MEREBA - SANDSTORM FT. JID

by LAUREN VALENTI

Mereba has the kind of soft, hypnotizing vocals that can lull you into a meditative state no matter the subject. In "Sandstorm," the second to last track on her self-produced debut album The Jungle is the Only Way Out, the rising Ethiopian-American singer laments the inevitable end of a relationship with deep—and hauntingly beautiful—introspection. "We were low, we were high, Jekyll, Hyde," she coos in the opening lines of the slow groove breakup ballad, which also features a more tender side of her fellow Atlanta native, rapper J.I.D. "I let go of something that was comfortable in hopes of making space for something that was actually meant for me," she explains of a longterm relationship that unraveled as she was finishing the album. "I'm a Virgo and we love really hard, but we ended up in this cycle, a lot like a sandstorm, that neither of us were happy in, so I jumped out of the eye of the storm."

PHOTO: DAWIT N.M.

PHOTO: DAWIT N.M.

Tapping Brooklyn-based director Dawit N.M. to explore the song's visual narrative, the music video illustrates the exquisite pain of an on-off relationship cycle. Inside a sprawling midcentury modern house in the West Hollywood hills, Mereba and her lover oscillate between silence and bursts of fleeting joy through a black and white filter. She only appears in vivid color during a series of interspersed close-up shots alongside J.I.D., her natural beauty radiating with dewy, strobed skin and a glossy chocolate brown lip, as well as washes of metallic ruby red shadow on the eyes to play off her crimson gem-encrusted neckpiece. "Dawit and I wanted to capture the black elegance we've seen in our Ethiopian families throughout our lives," she explains of conceptualizing her beauty looks for the film. "We incorporated these regal east African elements with colors and jewels." Mereba's seven tightly wound cornrows, woven down the nape all down to her waist, were another integral part of the above-neck equation. "I always used to just wear my hair in an afro, but recently started getting these braids," she explains. "For me, it's a way to challenge the idea that having straight hair is the only way to be regal.
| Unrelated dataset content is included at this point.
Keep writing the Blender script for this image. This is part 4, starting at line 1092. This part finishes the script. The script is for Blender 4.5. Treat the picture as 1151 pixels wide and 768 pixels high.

I haven't straightened my hair in like eight years, so I wanted to get that sleek silhouette, but in a way that I can keep my hair natural."

Continuing to recalibrate her beauty as a powerful means of self-expression, Mereba is spending the summer in the studio, working on new music before hitting the road again to promote her debut project in Europe this fall. Trust that whatever follows is bound to be just as real and raw. "I want to keep on making songs that challenge where music is at right now and gives people encouragement to fall in love with the process of making it, not just the flex," she explains. "My music will always be a reflection of a true journey...the good, bad, the ugly."